◆ Task description
List each line of the data that holds the string "this", please.

◆ Task data
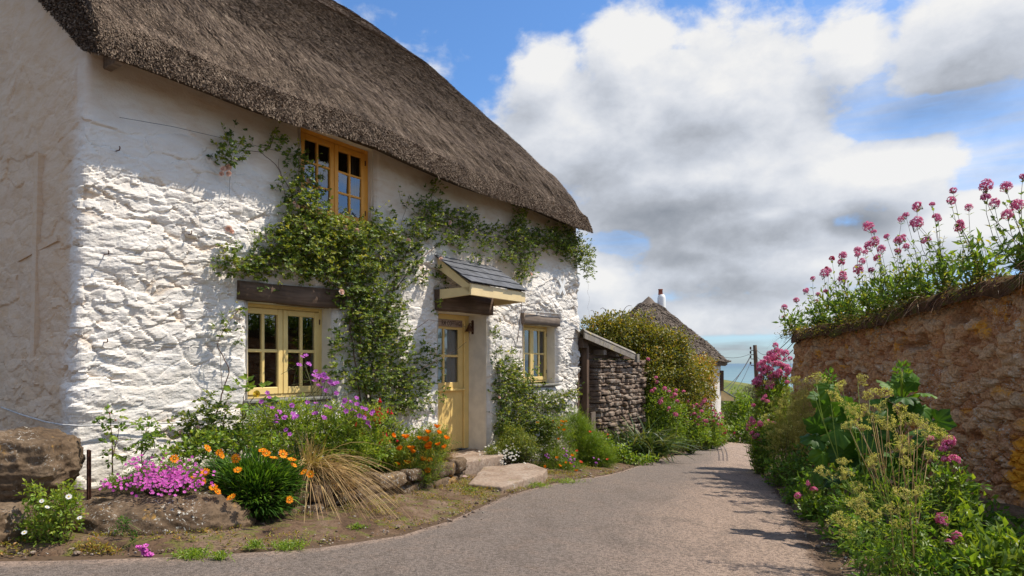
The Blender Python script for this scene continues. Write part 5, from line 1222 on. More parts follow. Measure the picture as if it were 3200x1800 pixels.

==

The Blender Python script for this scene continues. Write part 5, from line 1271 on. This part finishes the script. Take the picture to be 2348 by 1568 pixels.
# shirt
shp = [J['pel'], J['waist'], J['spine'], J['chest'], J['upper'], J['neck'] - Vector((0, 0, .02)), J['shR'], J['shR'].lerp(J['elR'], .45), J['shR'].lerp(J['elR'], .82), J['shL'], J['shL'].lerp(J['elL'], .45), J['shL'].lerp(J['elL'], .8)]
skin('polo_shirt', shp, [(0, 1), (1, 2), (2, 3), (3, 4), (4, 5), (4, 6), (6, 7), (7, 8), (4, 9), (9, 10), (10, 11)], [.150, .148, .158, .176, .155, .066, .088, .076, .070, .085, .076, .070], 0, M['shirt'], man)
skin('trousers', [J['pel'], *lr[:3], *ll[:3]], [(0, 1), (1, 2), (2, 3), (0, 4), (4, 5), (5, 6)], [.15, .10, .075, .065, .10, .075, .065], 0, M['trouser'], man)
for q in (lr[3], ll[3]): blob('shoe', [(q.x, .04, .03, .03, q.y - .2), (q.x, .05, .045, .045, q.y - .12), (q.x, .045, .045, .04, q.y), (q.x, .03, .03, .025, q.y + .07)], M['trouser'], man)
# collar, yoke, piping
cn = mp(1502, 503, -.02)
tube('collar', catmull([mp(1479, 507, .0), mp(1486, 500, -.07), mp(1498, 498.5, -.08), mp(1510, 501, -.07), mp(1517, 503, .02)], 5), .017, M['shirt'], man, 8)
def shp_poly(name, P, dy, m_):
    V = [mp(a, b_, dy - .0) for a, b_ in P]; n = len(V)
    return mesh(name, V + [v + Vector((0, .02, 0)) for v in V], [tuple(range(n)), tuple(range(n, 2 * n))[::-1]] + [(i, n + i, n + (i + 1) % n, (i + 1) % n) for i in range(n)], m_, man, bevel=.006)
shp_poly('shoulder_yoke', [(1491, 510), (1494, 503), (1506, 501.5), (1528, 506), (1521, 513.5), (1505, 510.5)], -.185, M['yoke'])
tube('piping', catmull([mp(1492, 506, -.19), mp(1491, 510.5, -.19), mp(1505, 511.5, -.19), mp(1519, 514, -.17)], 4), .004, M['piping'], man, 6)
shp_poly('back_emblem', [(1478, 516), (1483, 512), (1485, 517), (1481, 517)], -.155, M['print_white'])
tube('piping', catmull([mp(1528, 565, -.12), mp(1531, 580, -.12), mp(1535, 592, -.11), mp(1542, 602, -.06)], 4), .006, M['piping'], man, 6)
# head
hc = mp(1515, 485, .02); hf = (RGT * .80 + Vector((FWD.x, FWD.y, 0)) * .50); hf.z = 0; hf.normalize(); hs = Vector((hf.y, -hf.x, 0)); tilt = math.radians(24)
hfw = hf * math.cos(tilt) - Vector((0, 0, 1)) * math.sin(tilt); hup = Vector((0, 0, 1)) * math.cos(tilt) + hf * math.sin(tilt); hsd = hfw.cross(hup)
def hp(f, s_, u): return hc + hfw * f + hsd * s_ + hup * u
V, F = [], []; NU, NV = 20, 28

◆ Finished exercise
The Blender Python script for this scene continues. Write part 5, from line 1222 on. More parts follow. Measure the picture as if it were 3200x1800 pixels.
The Blender Python script for this scene continues. Write part 5, from line 1271 on. This part finishes the script. Take the picture to be 2348 by 1568 pixels.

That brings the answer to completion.